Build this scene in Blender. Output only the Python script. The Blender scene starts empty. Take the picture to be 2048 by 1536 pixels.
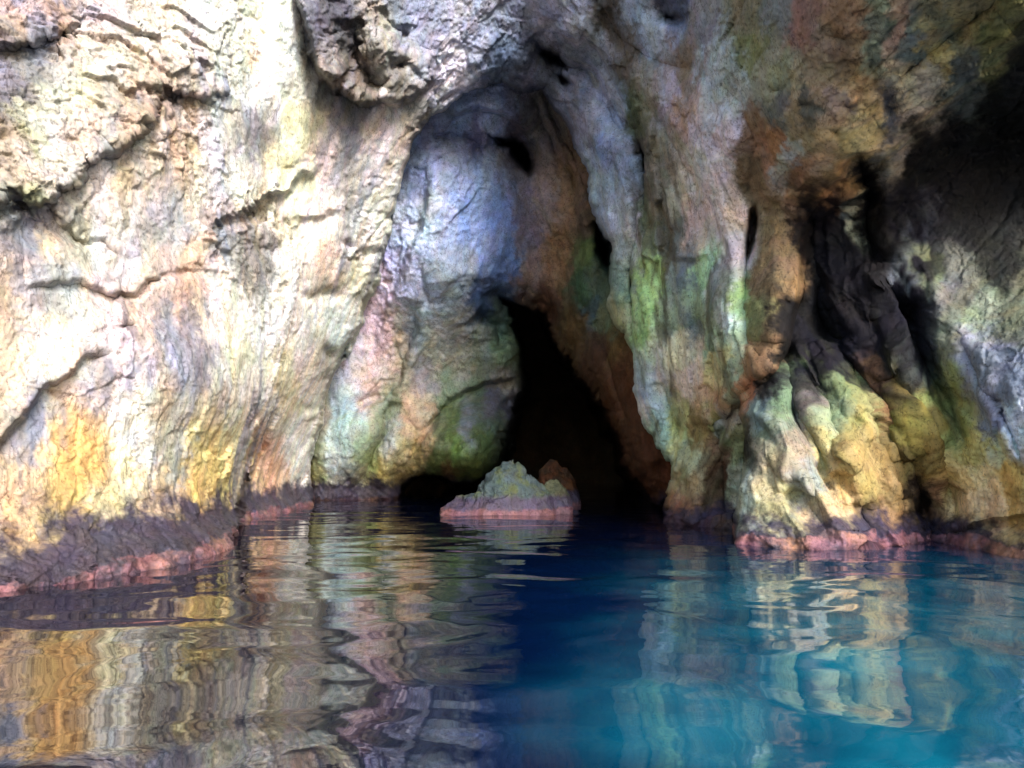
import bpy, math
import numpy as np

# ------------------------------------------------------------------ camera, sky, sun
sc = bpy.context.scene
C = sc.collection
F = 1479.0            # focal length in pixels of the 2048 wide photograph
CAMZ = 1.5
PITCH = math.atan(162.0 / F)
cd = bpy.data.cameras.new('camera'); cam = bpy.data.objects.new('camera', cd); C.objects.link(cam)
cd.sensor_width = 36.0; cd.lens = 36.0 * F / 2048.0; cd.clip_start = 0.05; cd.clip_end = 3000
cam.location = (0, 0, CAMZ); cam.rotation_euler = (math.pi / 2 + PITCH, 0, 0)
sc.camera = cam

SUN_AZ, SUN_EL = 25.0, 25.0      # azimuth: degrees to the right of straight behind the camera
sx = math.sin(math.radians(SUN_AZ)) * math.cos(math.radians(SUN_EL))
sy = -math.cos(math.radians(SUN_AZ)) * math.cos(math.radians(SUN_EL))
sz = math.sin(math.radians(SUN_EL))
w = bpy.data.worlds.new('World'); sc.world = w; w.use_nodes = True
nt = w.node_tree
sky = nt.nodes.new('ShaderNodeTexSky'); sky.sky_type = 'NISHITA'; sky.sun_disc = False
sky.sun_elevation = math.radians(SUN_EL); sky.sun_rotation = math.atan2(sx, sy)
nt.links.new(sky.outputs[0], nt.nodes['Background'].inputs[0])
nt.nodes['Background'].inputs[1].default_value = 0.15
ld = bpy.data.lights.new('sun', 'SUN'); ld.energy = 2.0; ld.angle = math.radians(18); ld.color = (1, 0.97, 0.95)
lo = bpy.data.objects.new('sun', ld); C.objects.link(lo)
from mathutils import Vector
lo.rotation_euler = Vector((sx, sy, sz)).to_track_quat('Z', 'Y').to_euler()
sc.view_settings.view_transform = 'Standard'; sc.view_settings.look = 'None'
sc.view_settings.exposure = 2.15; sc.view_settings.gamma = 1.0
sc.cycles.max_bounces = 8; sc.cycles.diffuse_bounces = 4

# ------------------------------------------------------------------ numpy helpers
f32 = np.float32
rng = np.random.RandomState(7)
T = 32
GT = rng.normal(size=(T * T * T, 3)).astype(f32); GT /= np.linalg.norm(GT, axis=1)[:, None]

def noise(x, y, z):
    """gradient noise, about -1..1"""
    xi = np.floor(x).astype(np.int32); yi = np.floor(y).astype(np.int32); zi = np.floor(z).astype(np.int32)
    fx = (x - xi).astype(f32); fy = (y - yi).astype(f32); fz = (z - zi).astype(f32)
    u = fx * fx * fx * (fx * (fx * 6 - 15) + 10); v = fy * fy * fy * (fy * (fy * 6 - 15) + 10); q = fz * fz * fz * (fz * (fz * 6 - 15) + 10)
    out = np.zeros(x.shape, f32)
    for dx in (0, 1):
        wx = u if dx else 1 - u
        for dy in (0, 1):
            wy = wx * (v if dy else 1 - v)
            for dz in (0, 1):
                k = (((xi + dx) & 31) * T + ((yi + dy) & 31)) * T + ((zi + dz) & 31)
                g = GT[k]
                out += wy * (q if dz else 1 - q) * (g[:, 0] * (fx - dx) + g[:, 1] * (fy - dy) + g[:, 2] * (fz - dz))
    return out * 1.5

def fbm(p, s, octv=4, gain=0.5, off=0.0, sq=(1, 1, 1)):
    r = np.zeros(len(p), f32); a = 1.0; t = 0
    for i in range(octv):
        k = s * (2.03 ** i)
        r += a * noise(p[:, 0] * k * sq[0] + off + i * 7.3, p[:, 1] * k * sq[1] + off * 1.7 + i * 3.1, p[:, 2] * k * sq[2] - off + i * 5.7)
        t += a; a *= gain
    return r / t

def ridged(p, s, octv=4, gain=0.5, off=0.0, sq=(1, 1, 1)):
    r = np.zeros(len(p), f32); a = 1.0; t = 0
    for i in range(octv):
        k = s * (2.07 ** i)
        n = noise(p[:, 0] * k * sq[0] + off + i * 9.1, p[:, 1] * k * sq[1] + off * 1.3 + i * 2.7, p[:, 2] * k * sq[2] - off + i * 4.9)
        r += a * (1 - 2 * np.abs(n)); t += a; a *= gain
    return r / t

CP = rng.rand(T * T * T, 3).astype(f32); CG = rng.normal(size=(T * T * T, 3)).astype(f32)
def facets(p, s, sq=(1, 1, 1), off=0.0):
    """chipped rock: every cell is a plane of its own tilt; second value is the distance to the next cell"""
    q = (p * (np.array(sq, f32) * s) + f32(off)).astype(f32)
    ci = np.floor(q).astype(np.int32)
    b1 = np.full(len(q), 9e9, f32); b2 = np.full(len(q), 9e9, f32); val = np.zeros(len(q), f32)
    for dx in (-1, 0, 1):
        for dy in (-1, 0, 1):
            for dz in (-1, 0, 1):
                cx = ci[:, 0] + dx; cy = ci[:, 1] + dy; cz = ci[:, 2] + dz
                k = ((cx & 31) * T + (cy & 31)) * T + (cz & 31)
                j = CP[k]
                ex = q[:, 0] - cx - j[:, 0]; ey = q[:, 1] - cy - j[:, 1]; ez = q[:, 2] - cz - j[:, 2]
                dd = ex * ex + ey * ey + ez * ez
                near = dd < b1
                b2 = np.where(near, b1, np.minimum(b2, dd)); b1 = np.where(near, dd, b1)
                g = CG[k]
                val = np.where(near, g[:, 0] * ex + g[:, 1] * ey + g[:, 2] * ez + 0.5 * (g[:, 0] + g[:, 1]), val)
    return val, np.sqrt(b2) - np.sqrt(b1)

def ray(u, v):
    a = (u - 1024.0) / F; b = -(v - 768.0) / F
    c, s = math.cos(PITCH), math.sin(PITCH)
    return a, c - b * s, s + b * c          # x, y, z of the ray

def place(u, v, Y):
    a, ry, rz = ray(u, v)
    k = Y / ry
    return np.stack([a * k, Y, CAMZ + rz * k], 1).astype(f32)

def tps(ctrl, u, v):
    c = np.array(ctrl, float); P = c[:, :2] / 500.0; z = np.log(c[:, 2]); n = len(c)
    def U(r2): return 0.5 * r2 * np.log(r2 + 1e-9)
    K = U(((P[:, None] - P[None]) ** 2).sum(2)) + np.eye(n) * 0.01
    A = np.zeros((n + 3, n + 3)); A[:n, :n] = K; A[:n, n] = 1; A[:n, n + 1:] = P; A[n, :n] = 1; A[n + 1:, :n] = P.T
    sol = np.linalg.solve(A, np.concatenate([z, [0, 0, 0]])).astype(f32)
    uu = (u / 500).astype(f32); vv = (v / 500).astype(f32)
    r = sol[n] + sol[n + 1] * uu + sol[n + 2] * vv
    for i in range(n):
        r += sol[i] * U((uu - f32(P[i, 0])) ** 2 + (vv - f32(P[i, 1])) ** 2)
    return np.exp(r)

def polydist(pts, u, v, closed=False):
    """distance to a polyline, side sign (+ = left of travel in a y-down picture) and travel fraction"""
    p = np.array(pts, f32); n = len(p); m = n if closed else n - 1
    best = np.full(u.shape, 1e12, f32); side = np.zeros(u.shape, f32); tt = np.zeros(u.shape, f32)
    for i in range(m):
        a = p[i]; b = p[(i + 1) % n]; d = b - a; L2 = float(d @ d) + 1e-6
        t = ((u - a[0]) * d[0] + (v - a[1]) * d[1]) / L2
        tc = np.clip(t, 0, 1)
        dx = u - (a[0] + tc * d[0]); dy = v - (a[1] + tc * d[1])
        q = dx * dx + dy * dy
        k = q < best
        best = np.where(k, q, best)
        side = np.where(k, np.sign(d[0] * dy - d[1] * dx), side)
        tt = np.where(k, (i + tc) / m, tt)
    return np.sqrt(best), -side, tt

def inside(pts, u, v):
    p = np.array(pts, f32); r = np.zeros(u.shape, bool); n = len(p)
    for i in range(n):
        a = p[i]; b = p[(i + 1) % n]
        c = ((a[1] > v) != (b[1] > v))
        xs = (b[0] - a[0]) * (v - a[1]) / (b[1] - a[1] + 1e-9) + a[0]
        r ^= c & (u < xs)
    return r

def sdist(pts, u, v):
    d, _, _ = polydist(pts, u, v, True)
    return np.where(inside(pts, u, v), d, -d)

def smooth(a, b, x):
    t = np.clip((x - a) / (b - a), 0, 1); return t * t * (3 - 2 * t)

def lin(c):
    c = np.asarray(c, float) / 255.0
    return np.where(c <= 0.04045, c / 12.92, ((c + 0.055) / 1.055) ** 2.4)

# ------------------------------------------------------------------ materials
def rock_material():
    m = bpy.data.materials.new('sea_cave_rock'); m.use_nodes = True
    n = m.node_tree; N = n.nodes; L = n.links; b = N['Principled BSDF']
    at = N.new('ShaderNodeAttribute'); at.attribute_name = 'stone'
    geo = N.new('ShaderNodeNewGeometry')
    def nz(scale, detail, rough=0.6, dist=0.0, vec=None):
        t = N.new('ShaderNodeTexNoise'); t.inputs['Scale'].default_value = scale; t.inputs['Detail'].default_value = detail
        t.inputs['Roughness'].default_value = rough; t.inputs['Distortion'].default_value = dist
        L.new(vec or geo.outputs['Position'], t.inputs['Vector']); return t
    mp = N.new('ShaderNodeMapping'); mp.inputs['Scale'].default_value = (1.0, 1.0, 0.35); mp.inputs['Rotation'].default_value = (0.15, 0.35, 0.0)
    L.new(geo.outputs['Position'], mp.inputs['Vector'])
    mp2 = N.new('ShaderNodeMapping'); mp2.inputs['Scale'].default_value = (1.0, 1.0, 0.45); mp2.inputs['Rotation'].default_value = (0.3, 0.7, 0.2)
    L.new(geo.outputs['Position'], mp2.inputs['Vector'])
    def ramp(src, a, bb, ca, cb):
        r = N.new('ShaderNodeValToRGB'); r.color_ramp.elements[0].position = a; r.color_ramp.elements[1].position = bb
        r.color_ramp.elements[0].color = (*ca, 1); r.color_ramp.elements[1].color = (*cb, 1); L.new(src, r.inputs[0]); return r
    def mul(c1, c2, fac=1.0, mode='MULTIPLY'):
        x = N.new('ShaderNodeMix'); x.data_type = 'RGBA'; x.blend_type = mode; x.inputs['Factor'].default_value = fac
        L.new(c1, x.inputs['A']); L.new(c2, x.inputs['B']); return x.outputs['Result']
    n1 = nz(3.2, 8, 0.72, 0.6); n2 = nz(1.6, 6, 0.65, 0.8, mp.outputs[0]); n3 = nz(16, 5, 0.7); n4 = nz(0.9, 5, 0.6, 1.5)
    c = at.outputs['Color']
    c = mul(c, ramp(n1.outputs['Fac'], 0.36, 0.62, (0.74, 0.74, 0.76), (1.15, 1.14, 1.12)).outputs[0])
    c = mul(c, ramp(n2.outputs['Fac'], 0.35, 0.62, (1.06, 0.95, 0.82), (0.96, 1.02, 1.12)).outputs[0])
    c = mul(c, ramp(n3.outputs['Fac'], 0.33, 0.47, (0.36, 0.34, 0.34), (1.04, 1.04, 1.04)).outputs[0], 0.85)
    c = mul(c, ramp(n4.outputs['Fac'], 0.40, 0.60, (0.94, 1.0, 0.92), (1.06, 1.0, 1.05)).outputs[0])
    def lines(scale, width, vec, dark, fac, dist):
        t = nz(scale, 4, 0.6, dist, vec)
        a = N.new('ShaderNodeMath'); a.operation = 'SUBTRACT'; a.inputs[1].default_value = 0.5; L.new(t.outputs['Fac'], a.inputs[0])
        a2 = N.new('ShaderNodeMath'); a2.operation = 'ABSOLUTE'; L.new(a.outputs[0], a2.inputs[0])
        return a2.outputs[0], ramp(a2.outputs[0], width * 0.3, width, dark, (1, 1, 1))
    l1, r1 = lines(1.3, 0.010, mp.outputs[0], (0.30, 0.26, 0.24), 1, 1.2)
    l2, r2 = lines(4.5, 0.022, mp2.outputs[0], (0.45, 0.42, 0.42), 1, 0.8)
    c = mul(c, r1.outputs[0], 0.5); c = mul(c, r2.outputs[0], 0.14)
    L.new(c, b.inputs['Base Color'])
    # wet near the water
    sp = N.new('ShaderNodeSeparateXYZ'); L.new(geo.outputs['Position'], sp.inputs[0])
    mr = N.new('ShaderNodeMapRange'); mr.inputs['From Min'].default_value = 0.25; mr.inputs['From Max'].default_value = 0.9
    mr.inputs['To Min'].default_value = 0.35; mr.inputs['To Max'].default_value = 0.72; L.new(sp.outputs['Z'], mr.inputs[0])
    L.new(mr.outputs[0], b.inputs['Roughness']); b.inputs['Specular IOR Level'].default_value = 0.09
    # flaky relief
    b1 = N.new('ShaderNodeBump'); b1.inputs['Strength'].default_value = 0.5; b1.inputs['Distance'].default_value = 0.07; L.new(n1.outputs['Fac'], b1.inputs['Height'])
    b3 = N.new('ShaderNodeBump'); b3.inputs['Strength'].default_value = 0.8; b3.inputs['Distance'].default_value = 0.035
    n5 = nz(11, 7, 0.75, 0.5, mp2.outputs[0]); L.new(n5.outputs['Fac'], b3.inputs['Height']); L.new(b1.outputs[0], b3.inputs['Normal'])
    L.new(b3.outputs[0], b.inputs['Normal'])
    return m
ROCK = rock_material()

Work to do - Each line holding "picture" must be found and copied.

Final result -
Build this scene in Blender. Output only the Python script. The Blender scene starts empty. Take the picture to be 2048 by 1536 pixels.
    """distance to a polyline, side sign (+ = left of travel in a y-down picture) and travel fraction"""